By Juan Pedro Sanchez Zamudio
Turpial Airlines Provides Its Aircraft with ADS-B System
Venezuelan carrier Turpial Airlines has updated the first of three Boeing 737-400s implementing the ADS-B system as part of its objective to provide the best quality, safety and technology to its passengers.
According to Aviacionaldia, Turpial Airlines is the first Venezuelan airline to comply with this requirement, having successfully completed and evaluated the installation of the ADS-B in the aircraft registered YV613T. The flight test was carried out to satisfaction on August 19, during a positioning flight between Maiquetía and Valencia.
The 737-400 with registrations YV621T and YV622T will also be soon equipped with the ADS-B system. With these new updates, Turpial Airlines will become the best-equipped fleet with surveillance and navigation systems in Venezuela.
Automatic Dependent Surveillance-Broadcast (ADS-B) is developed by ADS-B Technologies, an Anchorage, Alaska engineering and technical consulting firm that provides specialized air traffic management and air traffic control services. Specifically, it provides support in the deployment of Automatic Dependent Surveillance-Broadcast (ADS-B) and its related Communication, Navigation, and Surveillance (CNS) technologies throughout the world.

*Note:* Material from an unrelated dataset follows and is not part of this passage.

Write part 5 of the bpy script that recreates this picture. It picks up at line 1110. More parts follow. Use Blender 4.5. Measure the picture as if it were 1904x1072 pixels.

This system allows pilots and air traffic controllers to “see” and control aircraft with more precision, and over a far larger percentage of the earth’s surface, than has ever been possible before.
Much different from radar, which works by bouncing radio waves from fixed terrestrial antennas off of airborne targets and then interpreting the reflected signals, ADS-B uses conventional Global Navigation Satellite System (GNSS) technology and a relatively simple broadcast communications link as its fundamental components.
Also, unlike radar, ADS-B accuracy does not seriously degrade with range, atmospheric conditions, or target altitude and update intervals do not depend on the rotational speed or reliability of mechanical antennas.
In a typical application, the ADS-B capable aircraft uses an ordinary GNSS receiver to derive its precise position from the GNSS constellation, then combines that position with any number of aircraft discrete, such as speed, heading, altitude and flight number. This information is then simultaneously broadcast to other ADS-B capable aircraft and to ADS-B ground, or satellite communications transceivers which then relay the aircraft’s position and additional information to Air Traffic Control centers in real-time.
The installation of this system for civil aircraft is stipulated in the Global Air Navigation Plan (GANP). The implementation of this system is mandatory for all countries that have some type of operation in the United States, in which its use is mandatory for civil aircraft from January 1.
In Latin America, no country has issued a law that requires the implementation of ADS-B System. There are Latin American airlines that already have some aircraft in its fleet with ADS-B System, in part thanks to the renewal of its fleets, which already have the technology from the factory.